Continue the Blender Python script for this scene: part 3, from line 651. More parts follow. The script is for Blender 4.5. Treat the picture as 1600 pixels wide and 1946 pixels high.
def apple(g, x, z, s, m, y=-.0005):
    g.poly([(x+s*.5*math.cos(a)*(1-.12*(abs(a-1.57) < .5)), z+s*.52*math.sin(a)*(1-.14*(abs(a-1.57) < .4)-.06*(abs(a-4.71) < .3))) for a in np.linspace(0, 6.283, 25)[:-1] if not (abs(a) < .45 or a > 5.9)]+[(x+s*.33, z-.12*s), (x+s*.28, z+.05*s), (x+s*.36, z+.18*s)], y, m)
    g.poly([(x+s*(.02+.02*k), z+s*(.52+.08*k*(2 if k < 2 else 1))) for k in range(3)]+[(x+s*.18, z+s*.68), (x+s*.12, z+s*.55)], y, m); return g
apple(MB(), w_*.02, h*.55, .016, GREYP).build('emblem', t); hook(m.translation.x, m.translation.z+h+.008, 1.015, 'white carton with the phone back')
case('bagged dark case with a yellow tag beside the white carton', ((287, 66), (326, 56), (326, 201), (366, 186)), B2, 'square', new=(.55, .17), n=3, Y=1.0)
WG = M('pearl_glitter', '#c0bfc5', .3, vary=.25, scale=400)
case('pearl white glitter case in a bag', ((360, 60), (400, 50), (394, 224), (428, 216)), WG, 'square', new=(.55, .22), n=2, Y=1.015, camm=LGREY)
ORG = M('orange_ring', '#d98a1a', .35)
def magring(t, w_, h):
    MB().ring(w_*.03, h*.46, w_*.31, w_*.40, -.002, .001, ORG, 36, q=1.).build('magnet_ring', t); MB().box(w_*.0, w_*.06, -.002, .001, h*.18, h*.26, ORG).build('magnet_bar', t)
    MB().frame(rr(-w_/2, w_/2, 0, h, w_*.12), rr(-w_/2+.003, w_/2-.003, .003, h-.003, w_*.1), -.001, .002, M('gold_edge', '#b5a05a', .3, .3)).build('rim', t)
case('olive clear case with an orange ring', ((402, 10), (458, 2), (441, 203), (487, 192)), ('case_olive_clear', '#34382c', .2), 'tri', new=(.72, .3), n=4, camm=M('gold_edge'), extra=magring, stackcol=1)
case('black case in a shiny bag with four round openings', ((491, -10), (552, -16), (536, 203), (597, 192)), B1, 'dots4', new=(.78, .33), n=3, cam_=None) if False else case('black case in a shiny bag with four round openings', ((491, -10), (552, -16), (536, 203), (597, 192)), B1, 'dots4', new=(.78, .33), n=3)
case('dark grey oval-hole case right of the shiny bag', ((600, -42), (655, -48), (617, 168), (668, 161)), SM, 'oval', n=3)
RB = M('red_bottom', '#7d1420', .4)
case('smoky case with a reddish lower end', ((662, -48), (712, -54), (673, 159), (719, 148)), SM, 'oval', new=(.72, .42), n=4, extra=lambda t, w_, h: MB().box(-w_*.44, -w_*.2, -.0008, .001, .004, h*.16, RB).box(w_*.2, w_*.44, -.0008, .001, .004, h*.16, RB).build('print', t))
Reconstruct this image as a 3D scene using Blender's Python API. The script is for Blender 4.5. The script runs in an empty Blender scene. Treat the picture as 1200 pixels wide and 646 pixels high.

• **Exercise brief**:
Print every line of the records exactly. Omit nothing.

• **The answer**:
Continue the Blender Python script for this scene: part 3, from line 651. More parts follow. The script is for Blender 4.5. Treat the picture as 1600 pixels wide and 1946 pixels high.
def apple(g, x, z, s, m, y=-.0005):
    g.poly([(x+s*.5*math.cos(a)*(1-.12*(abs(a-1.57) < .5)), z+s*.52*math.sin(a)*(1-.14*(abs(a-1.57) < .4)-.06*(abs(a-4.71) < .3))) for a in np.linspace(0, 6.283, 25)[:-1] if not (abs(a) < .45 or a > 5.9)]+[(x+s*.33, z-.12*s), (x+s*.28, z+.05*s), (x+s*.36, z+.18*s)], y, m)
    g.poly([(x+s*(.02+.02*k), z+s*(.52+.08*k*(2 if k < 2 else 1))) for k in range(3)]+[(x+s*.18, z+s*.68), (x+s*.12, z+s*.55)], y, m); return g
apple(MB(), w_*.02, h*.55, .016, GREYP).build('emblem', t); hook(m.translation.x, m.translation.z+h+.008, 1.015, 'white carton with the phone back')
case('bagged dark case with a yellow tag beside the white carton', ((287, 66), (326, 56), (326, 201), (366, 186)), B2, 'square', new=(.55, .17), n=3, Y=1.0)
WG = M('pearl_glitter', '#c0bfc5', .3, vary=.25, scale=400)
case('pearl white glitter case in a bag', ((360, 60), (400, 50), (394, 224), (428, 216)), WG, 'square', new=(.55, .22), n=2, Y=1.015, camm=LGREY)
ORG = M('orange_ring', '#d98a1a', .35)
def magring(t, w_, h):
    MB().ring(w_*.03, h*.46, w_*.31, w_*.40, -.002, .001, ORG, 36, q=1.).build('magnet_ring', t); MB().box(w_*.0, w_*.06, -.002, .001, h*.18, h*.26, ORG).build('magnet_bar', t)
    MB().frame(rr(-w_/2, w_/2, 0, h, w_*.12), rr(-w_/2+.003, w_/2-.003, .003, h-.003, w_*.1), -.001, .002, M('gold_edge', '#b5a05a', .3, .3)).build('rim', t)
case('olive clear case with an orange ring', ((402, 10), (458, 2), (441, 203), (487, 192)), ('case_olive_clear', '#34382c', .2), 'tri', new=(.72, .3), n=4, camm=M('gold_edge'), extra=magring, stackcol=1)
case('black case in a shiny bag with four round openings', ((491, -10), (552, -16), (536, 203), (597, 192)), B1, 'dots4', new=(.78, .33), n=3, cam_=None) if False else case('black case in a shiny bag with four round openings', ((491, -10), (552, -16), (536, 203), (597, 192)), B1, 'dots4', new=(.78, .33), n=3)
case('dark grey oval-hole case right of the shiny bag', ((600, -42), (655, -48), (617, 168), (668, 161)), SM, 'oval', n=3)
RB = M('red_bottom', '#7d1420', .4)
case('smoky case with a reddish lower end', ((662, -48), (712, -54), (673, 159), (719, 148)), SM, 'oval', new=(.72, .42), n=4, extra=lambda t, w_, h: MB().box(-w_*.44, -w_*.2, -.0008, .001, .004, h*.16, RB).box(w_*.2, w_*.44, -.0008, .001, .004, h*.16, RB).build('print', t))
Reconstruct this image as a 3D scene using Blender's Python API. The script is for Blender 4.5. The script runs in an empty Blender scene. Treat the picture as 1200 pixels wide and 646 pixels high.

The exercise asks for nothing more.